Conversion of Cellulose and Cellobiose into Sorbitol Catalyzed by Ruthenium Supported on a Polyoxometalate/Metal–Organic Framework Hybrid

Cellulose and cellobiose were selectively converted into sorbitol over water‐tolerant phosphotungstic acid (PTA)/metal– organic‐framework‐hybrid‐supported ruthenium catalysts, Ru‐PTA/MIL‐100(Cr), under aqueous hydrogenation conditions. The goal was to investigate the relationship between the acid/metal balance of bifunctional catalysts Ru‐PTA/MIL‐100(Cr) and their performance in the catalytic conversion of cellulose and cellobiose into sugar alcohols. The control of the amount and strength of acid sites in the supported PTA/MIL‐100(Cr) was achieved through the effective control of encapsulated‐PTA loading in MIL‐100(Cr).

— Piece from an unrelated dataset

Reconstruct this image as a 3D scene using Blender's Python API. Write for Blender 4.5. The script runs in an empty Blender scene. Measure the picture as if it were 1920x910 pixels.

This design and preparation method led to an appropriately balanced Ru‐PTA/MIL‐100(Cr) in terms of Ru dispersion and hydrogenation capacity on the one hand, and acid site density of PTA/MIL‐100(Cr) (responsible for acid‐catalyzed hydrolysis) on the other hand. The ratio of acid site density to the number of Ru surface atoms ( n A / n Ru ) of Ru‐PTA/MIL‐100(Cr) was used to monitor the balance between hydrogenation and hydrolysis functions; the optimum balance between the two catalytic functions, that is, 8.84< n A / n Ru <12.90, achieves maximum conversion of cellulose and cellobiose into hexitols. Under the applied reaction conditions, optimal results (63.2 % yield in hexitols with a selectivity for sorbitol of 57.9 % at complete conversion of cellulose, and 97.1 % yield in hexitols with a selectivity for sorbitol of 95.1 % at complete conversion of cellobiose) were obtained using a Ru‐PTA/MIL‐100(Cr) catalyst with loadings of 3.2 wt % for Ru and 16.7 wt % for PTA. This research thus opens new perspectives for the rational design of acid/metal bifunctional catalysts for biomass conversion.